University of Georgia, Nebraska need run control

photo Montee Ball rushed for 202 yards and three touchdowns to help Wisconsin amass 539 rushing yards in a 70-31 drubbing of Nebraska in the Big Ten title game on Dec. 1.

ATHENS, Ga. - Georgia gave up 350 rushing yards to Alabama in the Southeastern Conference championship game, but the Bulldogs were downright stingy compared to Nebraska.

Hours after Eddie Lacy rushed for 181 yards and T.J. Yeldon added 153 for the Crimson Tide inside the Georgia Dome, the Cornhuskers yielded a school-record 539 rushing yards in a 70-31 loss to Wisconsin at the Big Ten title game in Indianapolis. Georgia and Nebraska will be out for atonement -- or at least to avoid further embarrassment -- when the two storied programs meet at the Capital One Bowl in Orlando on New Year's Day.

"We're definitely going to go all out to redeem ourselves," Georgia inside linebacker Michael Gilliard said. "I couldn't believe we gave up that many yards."

Georgia also allowed more than 300 rushing yards against the triple-option offenses of Georgia Southern and Georgia Tech during its final two regular-season games. The Bulldogs rank 77th nationally against the run (yielding 177.77 yards a game), while Nebraska is even worse at 95th (194.85).

The Badgers shredded the Cornhuskers with the tailback trio of freshman Melvin Gordon (216 yards on nine carries), senior Montee Ball (202 on 21) and junior James White (109 on 15).

"When you give up big rushing yards, that's a recipe for disaster," Nebraska coach Bo Pelini said. "We had a number of misfits and missed tackles, and you can't recover from that. That's going to be an area both teams are going to have to shore up, and it's probably an area both teams are going to try and exploit."

The Cornhuskers, who were torched by Gordon for a 56-yard touchdown run less than two minutes into the game, also allowed 371 rushing yards in a 63-38 loss at Ohio State on Oct. 6.

Georgia's efforts against Alabama started promising enough, as the Crimson Tide managed 25 first-quarter yards on six carries. The Tide strengthened significantly in the second quarter, compiling 127 yards on 16 rushes, and tied the game on a 41-yard Lacy run over the right side with 1:59 left before halftime.

"I think it just came down to gap control," Bulldogs inside linebacker Christian Robinson said. "On their first long run, we just got gapped out. When you have great running backs like they do, they just take off."

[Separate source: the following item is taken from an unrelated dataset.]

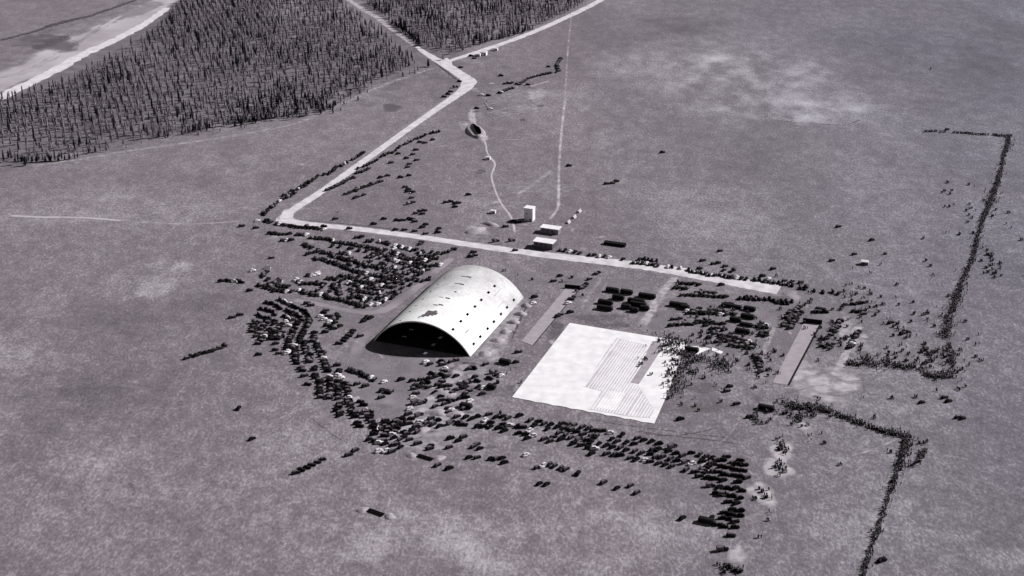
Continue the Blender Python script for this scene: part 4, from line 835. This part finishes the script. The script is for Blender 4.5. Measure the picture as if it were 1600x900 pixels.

The Bulldogs scored two touchdowns to take a 21-10 lead in the third quarter, which was the largest lead of the game, but Alabama responded with two touchdown drives in which the Tide gained 118 yards on 11 rushes. The Tide attempted just one pass on those two possessions in taking a 25-21 lead.

"Some of it was just not wrapping them up better," Georgia coach Mark Richt said. "I told them before the game that we would not be able to knock those guys down. I told them we might knock them down a time or two but that if our goal was to knock them down that we would be embarrassed. We had a couple of times where we could have made some stops if we just wrapped up better."

Said outside linebacker Jordan Jenkins: "I think we played a little bit too tight on the linemen, because we weren't able to get off the linemen and make the tackle on Lacy and Yeldon. I think this game will let us get some of the anger out."

Nebraska is led in rushing by sophomore I-back Ameer Abdullah and junior quarterback Taylor Martinez. Abdullah has amassed 1,089 yards and averages 5 yards a carry, while Martinez has 973 yards and a 5.6-yard clip.

Georgia's Todd Gurley will enter the bowl with 1,260 yards and a 6.3-yard average after racking up 122 against Alabama, while fellow freshman tailback Keith Marshall has 723 yards and averages 6.6 per rush.

"I think that's what it will come down to," Pelini said. "First and foremost, you've got to be able to stop the run."

Odds and ends

Inclement weather forced the Bulldogs to hold an indoor walkthrough Monday after Sunday's practice was scrapped. ... Offensive coordinator Mike Bobo to reporters after Monday's practice: "I think we all aspire to run our own program one day." ... Tramel Terry, a four-star athlete prospect from South Carolina who is planning to enroll early, tore his ACL in Saturday's Shrine Bowl.